It is crony capitalism at its worst. Executives at taxpayer-bailed out firms received Treasury Department-approved pay hikes — your hard-earned tax dollars at work.

The Special Inspector General for the Troubled Asset Relief Program said Treasury approved all 18 requests it received for executive raises at American International Group Inc., General Motors Corp. and Ally Financial Inc. Of those requests, 14 were for $100,000 or more. One raise, for the CEO of a division at AIG, was for $1 million.

The three firms together received nearly $250 billion from the bailout fund. Only AIG has fully repaid its $182 billion bailout.

The report says Treasury bypassed rules under the 2008 bailout that limited pay. Treasury approved raises that exceeded pay limits and in some cases failed to link compensation to performance, it notes.

To be clear, I do not believe that executives in general are “paid too much” as many on the Left do.
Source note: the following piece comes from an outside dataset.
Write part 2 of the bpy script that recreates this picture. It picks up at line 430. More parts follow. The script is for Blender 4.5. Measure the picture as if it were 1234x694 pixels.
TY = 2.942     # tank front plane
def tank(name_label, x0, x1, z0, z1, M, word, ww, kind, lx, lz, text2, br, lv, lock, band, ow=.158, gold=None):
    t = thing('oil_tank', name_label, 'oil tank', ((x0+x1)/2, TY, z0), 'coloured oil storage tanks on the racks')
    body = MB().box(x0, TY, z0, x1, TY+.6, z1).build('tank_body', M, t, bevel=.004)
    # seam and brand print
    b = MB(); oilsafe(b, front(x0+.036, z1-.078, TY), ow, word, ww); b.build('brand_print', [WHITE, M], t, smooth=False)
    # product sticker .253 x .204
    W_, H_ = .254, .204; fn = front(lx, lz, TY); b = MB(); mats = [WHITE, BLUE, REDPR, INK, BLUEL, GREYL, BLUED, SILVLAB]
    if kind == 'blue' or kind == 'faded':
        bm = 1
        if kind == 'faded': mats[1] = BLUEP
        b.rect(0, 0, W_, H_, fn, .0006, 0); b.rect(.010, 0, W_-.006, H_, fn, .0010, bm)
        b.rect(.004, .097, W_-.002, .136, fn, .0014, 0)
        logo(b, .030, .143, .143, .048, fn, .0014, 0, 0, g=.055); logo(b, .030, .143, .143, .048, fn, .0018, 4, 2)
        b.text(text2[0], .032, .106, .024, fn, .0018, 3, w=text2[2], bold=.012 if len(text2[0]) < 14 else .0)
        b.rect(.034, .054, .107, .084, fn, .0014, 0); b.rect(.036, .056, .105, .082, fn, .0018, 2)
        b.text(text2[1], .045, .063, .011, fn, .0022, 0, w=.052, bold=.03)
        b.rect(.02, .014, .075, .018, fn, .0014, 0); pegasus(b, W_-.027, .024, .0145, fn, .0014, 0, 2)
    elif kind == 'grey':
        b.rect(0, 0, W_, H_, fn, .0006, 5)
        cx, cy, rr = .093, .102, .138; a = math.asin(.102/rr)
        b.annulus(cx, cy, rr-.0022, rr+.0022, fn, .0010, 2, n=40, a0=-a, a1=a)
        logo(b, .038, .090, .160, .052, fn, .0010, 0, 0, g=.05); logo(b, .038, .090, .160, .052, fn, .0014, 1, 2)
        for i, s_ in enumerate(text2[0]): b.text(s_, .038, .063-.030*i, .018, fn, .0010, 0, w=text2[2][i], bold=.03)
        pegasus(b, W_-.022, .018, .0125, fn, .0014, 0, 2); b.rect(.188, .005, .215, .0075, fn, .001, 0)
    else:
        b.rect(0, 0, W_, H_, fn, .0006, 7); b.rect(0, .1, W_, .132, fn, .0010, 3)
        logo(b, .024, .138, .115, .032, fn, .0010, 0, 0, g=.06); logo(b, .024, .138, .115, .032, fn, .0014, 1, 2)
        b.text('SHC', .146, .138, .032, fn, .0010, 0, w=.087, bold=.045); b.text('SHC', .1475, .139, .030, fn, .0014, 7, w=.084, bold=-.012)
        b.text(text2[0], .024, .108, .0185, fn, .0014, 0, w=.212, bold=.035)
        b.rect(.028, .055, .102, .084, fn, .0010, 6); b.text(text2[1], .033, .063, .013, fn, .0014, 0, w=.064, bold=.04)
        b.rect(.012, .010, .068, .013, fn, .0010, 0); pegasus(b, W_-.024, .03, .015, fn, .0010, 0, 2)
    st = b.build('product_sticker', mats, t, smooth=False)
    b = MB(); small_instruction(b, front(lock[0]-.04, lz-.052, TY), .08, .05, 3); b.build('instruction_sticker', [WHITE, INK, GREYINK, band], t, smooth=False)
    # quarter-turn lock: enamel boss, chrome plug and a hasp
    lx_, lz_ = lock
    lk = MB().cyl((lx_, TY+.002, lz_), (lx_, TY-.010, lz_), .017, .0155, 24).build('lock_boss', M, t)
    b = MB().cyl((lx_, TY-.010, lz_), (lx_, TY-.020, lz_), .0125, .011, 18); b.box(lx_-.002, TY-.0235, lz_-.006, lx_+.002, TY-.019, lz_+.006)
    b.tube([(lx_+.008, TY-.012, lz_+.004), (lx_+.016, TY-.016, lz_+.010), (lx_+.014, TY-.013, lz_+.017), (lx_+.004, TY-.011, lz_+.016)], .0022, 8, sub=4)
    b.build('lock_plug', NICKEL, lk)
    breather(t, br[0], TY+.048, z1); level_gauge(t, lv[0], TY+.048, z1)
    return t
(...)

In the private sector, pay packages, whether for entry-level contributors or high-level executives, are a function of the marketplace. When a willing employee meets a willing employer, there is a meeting of the minds over the compensation package. What is objectionable about the pay hikes for execs at the bailed-out firms is that public money funded the raises for firms that could not survive in the marketplace. And, as the story notes, the raises “failed to link compensation to performance.”